#### [REQUIREMENT]
Copy the first line of the material below and every later line through the line containing "SC.camera = cam", without any other output.

#### [GIVEN DATA]
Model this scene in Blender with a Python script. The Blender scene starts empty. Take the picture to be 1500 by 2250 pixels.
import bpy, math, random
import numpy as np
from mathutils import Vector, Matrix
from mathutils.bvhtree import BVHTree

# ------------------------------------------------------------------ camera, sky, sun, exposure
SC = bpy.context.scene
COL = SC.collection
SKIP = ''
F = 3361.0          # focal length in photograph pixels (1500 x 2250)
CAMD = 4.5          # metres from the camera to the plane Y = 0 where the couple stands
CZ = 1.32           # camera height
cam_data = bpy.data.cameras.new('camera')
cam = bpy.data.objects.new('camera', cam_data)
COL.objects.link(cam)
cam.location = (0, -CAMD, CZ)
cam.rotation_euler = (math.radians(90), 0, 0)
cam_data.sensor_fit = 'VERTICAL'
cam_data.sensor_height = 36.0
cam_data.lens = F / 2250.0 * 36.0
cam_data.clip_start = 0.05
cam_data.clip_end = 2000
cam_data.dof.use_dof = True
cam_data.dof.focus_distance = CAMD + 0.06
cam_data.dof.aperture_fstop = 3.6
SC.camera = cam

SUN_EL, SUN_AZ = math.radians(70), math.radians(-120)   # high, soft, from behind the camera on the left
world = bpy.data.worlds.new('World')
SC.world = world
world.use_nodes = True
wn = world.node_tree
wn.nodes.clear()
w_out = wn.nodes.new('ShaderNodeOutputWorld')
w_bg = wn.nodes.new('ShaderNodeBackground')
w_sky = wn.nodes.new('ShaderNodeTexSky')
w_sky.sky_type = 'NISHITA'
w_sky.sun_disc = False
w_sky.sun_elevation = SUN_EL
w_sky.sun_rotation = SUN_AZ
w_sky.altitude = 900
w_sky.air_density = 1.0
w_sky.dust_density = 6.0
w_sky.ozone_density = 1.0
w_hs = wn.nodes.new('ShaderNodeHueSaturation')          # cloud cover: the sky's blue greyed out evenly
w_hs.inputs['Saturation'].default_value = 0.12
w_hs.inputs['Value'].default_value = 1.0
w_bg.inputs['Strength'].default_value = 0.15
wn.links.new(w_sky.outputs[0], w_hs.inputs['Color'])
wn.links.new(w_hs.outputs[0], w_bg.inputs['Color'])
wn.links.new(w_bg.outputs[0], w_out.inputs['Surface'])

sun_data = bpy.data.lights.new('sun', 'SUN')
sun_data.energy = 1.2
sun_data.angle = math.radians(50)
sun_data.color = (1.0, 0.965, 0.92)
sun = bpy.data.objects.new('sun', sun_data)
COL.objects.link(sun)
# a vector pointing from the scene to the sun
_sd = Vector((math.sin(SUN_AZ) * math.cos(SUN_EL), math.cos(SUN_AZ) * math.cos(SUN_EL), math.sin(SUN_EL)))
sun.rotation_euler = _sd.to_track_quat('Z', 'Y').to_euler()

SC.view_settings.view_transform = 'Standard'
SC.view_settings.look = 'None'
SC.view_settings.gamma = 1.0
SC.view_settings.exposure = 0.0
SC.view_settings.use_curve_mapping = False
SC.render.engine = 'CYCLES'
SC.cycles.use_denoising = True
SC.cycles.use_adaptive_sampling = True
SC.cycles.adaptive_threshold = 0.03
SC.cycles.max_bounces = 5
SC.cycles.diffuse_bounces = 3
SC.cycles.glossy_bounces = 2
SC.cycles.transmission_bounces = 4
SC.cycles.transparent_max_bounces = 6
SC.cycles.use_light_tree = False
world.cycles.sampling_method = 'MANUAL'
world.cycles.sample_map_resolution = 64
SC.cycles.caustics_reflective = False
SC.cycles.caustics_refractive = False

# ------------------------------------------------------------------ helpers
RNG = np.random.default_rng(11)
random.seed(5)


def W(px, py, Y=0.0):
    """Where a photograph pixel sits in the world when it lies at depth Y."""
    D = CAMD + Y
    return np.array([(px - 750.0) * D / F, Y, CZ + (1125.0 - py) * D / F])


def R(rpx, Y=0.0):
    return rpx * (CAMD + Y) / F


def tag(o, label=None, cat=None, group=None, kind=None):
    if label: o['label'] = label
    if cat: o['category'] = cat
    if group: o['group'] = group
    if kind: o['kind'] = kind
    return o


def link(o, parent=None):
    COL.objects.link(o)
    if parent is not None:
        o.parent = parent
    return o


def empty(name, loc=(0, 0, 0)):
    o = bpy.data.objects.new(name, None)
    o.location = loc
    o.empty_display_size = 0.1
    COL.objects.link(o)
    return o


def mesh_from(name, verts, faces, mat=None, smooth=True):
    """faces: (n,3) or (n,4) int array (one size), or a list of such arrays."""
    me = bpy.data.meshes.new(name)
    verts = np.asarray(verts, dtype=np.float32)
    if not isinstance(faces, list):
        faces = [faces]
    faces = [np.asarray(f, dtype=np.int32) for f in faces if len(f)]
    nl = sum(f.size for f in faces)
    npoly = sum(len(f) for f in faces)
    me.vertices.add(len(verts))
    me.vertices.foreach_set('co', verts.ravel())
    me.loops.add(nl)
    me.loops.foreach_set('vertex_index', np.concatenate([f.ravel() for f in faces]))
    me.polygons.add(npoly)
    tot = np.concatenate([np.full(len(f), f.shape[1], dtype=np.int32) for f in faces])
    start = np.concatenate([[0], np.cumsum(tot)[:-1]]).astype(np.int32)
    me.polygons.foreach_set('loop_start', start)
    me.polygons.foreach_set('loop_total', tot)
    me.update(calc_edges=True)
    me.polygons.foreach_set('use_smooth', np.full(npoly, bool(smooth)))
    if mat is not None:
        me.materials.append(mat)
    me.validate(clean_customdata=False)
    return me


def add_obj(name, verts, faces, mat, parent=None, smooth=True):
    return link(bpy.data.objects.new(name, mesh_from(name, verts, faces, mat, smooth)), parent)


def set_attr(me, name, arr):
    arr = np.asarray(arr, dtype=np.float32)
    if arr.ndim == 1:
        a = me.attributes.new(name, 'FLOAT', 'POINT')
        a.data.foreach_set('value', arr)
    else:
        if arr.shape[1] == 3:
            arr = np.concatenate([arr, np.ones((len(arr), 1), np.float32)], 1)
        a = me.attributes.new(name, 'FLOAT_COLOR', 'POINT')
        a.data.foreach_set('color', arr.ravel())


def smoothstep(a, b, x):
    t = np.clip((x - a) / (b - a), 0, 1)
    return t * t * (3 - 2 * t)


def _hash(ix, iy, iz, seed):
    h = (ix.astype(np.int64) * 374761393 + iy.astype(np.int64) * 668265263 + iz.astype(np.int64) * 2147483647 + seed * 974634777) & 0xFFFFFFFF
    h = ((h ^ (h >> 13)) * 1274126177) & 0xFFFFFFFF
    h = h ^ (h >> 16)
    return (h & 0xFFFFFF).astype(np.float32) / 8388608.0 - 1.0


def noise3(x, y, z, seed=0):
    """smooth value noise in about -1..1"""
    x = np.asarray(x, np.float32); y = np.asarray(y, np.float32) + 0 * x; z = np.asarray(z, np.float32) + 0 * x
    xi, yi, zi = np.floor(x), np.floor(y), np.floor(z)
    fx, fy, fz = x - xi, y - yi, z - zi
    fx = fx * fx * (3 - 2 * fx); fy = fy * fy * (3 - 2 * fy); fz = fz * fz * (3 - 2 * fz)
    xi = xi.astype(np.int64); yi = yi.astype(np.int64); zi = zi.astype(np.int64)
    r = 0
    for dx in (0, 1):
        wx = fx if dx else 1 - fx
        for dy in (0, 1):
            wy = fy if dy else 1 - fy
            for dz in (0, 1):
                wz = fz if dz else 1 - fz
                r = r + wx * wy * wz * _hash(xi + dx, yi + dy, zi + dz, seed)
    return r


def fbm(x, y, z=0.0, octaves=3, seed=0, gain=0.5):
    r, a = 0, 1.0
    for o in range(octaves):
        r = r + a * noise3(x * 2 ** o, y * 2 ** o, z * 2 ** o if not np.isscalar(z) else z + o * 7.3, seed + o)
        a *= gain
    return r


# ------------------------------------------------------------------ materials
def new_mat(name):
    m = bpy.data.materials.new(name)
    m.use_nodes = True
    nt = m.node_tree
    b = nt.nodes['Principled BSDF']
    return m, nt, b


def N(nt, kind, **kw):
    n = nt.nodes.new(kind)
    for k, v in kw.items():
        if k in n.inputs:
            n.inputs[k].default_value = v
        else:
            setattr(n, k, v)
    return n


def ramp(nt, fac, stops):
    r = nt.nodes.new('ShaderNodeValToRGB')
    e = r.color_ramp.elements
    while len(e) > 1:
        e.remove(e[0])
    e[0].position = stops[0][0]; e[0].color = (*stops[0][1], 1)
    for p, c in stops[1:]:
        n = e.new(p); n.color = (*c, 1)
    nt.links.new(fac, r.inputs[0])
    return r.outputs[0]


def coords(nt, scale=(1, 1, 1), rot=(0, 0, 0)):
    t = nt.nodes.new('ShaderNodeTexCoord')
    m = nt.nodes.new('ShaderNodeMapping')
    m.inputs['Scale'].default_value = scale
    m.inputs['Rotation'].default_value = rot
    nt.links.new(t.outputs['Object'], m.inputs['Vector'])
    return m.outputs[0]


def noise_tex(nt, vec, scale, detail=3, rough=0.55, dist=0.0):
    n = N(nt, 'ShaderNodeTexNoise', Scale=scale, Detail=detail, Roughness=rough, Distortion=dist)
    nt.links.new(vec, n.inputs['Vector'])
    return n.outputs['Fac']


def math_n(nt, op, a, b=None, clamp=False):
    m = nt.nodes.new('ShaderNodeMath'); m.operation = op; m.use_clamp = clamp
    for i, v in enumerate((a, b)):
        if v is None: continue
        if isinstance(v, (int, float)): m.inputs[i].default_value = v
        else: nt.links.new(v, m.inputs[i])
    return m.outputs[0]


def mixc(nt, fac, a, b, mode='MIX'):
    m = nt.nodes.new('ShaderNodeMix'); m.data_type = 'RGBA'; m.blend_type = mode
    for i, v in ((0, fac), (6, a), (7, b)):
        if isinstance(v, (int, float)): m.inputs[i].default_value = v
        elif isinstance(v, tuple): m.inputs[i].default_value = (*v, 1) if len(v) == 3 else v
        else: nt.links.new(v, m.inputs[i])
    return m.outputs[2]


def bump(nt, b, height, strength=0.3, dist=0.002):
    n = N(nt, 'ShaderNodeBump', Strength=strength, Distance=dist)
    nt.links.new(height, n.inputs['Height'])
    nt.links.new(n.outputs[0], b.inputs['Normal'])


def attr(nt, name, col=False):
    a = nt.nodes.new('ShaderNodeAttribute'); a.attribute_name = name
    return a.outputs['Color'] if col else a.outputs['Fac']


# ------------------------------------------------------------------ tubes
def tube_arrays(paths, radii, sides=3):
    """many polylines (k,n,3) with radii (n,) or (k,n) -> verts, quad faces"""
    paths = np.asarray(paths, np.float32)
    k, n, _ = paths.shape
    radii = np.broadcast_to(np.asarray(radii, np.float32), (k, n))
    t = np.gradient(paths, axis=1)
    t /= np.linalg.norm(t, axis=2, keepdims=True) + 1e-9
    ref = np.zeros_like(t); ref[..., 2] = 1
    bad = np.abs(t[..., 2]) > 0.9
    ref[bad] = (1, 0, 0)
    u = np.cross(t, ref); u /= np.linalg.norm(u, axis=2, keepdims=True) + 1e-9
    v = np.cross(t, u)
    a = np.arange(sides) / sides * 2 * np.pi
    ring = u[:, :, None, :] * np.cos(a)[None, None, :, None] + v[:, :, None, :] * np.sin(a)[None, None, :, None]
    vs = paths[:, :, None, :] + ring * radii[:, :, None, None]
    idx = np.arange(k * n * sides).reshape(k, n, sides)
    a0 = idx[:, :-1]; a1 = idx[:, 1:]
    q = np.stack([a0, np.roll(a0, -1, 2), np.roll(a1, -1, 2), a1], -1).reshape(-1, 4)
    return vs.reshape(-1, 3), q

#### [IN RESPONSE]
Model this scene in Blender with a Python script. The Blender scene starts empty. Take the picture to be 1500 by 2250 pixels.
import bpy, math, random
import numpy as np
from mathutils import Vector, Matrix
from mathutils.bvhtree import BVHTree

# ------------------------------------------------------------------ camera, sky, sun, exposure
SC = bpy.context.scene
COL = SC.collection
SKIP = ''
F = 3361.0          # focal length in photograph pixels (1500 x 2250)
CAMD = 4.5          # metres from the camera to the plane Y = 0 where the couple stands
CZ = 1.32           # camera height
cam_data = bpy.data.cameras.new('camera')
cam = bpy.data.objects.new('camera', cam_data)
COL.objects.link(cam)
cam.location = (0, -CAMD, CZ)
cam.rotation_euler = (math.radians(90), 0, 0)
cam_data.sensor_fit = 'VERTICAL'
cam_data.sensor_height = 36.0
cam_data.lens = F / 2250.0 * 36.0
cam_data.clip_start = 0.05
cam_data.clip_end = 2000
cam_data.dof.use_dof = True
cam_data.dof.focus_distance = CAMD + 0.06
cam_data.dof.aperture_fstop = 3.6
SC.camera = cam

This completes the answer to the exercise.